● Supplied data:
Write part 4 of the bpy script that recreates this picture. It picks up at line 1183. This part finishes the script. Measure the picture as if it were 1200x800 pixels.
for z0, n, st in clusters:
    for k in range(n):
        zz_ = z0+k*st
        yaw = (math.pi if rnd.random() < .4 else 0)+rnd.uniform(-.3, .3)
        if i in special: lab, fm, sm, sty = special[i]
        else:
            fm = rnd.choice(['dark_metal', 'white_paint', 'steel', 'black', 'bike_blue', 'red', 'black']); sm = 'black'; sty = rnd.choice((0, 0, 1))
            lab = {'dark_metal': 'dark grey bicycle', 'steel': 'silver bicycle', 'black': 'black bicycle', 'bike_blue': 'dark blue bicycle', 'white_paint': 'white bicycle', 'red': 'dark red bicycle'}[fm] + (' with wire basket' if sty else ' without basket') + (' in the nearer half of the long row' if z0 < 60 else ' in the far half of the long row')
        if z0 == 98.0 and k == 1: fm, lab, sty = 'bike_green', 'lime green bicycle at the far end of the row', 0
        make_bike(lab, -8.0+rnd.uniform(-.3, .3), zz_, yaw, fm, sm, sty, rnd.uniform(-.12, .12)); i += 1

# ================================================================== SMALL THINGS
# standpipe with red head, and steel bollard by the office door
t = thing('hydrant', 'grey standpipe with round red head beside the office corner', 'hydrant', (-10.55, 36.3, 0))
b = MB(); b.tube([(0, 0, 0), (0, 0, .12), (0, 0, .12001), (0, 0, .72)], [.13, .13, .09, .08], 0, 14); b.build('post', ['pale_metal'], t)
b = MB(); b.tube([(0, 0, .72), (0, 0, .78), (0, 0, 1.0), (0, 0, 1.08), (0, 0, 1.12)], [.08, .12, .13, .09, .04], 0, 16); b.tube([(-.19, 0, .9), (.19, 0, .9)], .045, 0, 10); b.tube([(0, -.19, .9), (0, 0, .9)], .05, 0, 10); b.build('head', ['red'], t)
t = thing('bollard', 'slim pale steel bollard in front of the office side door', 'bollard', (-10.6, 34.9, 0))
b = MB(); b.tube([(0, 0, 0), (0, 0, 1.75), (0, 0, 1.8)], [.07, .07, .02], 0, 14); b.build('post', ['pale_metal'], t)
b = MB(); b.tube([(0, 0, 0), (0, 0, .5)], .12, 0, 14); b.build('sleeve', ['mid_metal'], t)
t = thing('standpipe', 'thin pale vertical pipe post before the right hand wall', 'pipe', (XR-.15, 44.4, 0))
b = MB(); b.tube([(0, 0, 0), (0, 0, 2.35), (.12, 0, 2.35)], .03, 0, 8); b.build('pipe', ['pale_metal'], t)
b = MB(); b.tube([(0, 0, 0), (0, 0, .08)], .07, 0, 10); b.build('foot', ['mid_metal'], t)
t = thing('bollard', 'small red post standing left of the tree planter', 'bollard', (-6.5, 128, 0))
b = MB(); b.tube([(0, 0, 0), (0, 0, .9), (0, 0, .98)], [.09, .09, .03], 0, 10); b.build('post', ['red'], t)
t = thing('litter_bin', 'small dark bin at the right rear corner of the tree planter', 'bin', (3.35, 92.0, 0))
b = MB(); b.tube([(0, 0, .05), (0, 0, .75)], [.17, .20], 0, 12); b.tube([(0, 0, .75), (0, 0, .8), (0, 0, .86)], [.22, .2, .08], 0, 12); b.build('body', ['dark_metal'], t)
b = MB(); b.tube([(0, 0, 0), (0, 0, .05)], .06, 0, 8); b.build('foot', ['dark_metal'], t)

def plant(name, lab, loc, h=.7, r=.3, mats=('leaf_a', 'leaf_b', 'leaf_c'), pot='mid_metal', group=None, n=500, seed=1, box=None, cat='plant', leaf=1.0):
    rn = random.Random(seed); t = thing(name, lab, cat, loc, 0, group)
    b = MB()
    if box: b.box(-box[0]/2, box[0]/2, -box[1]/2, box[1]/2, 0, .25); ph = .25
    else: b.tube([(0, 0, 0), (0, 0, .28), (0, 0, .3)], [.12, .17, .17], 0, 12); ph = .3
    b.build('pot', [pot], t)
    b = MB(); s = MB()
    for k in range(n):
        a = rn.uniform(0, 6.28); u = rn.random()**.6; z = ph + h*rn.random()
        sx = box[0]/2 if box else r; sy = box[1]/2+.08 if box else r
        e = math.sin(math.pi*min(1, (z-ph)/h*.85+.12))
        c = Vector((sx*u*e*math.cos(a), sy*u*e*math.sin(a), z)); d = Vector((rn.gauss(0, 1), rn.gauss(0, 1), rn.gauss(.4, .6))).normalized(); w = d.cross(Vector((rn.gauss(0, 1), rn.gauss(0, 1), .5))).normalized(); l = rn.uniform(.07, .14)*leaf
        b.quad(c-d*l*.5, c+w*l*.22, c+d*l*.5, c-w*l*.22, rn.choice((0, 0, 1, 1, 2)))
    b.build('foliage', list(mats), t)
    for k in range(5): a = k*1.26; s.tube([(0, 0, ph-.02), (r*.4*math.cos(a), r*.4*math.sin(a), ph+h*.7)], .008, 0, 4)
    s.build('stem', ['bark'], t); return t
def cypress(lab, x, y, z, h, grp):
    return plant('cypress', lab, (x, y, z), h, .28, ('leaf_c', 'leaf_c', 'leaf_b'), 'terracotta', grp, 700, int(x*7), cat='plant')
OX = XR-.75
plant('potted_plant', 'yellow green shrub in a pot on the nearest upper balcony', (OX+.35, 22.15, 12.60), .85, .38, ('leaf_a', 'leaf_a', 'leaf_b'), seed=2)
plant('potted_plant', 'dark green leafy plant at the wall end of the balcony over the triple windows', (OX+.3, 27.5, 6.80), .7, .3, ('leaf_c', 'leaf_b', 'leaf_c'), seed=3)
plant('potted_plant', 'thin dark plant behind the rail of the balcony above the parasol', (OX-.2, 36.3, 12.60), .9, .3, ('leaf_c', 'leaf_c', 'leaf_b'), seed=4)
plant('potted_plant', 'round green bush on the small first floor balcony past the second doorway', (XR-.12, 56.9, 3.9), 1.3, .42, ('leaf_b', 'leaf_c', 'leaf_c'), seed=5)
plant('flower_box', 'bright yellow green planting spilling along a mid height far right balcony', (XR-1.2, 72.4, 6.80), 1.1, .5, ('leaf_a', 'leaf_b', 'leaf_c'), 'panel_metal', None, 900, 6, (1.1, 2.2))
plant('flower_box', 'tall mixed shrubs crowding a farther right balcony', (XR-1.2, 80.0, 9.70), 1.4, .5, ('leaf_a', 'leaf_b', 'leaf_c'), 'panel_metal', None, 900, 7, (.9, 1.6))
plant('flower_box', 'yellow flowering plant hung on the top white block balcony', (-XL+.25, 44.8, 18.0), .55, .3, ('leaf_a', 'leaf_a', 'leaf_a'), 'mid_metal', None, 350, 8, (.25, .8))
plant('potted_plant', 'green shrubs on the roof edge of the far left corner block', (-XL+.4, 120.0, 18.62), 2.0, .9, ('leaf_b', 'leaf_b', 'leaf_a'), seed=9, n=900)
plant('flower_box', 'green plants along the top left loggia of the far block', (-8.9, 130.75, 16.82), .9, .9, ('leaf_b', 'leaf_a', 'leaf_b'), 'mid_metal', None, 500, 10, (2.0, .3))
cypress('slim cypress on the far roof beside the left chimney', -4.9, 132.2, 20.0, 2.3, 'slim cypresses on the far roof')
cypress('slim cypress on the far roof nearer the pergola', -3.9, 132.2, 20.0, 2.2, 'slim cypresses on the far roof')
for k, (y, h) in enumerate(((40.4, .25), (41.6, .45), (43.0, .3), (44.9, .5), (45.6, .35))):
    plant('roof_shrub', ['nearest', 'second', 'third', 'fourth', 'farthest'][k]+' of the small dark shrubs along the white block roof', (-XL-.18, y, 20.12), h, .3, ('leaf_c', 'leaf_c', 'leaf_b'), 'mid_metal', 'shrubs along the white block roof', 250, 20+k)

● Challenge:
Restate, word for word and with nothing added, the lines from the first line of the listing through the one where "rnd.uniform(-.12, .12)); i += 1" stands.

● Response below:
Write part 4 of the bpy script that recreates this picture. It picks up at line 1183. This part finishes the script. Measure the picture as if it were 1200x800 pixels.
for z0, n, st in clusters:
    for k in range(n):
        zz_ = z0+k*st
        yaw = (math.pi if rnd.random() < .4 else 0)+rnd.uniform(-.3, .3)
        if i in special: lab, fm, sm, sty = special[i]
        else:
            fm = rnd.choice(['dark_metal', 'white_paint', 'steel', 'black', 'bike_blue', 'red', 'black']); sm = 'black'; sty = rnd.choice((0, 0, 1))
            lab = {'dark_metal': 'dark grey bicycle', 'steel': 'silver bicycle', 'black': 'black bicycle', 'bike_blue': 'dark blue bicycle', 'white_paint': 'white bicycle', 'red': 'dark red bicycle'}[fm] + (' with wire basket' if sty else ' without basket') + (' in the nearer half of the long row' if z0 < 60 else ' in the far half of the long row')
        if z0 == 98.0 and k == 1: fm, lab, sty = 'bike_green', 'lime green bicycle at the far end of the row', 0
        make_bike(lab, -8.0+rnd.uniform(-.3, .3), zz_, yaw, fm, sm, sty, rnd.uniform(-.12, .12)); i += 1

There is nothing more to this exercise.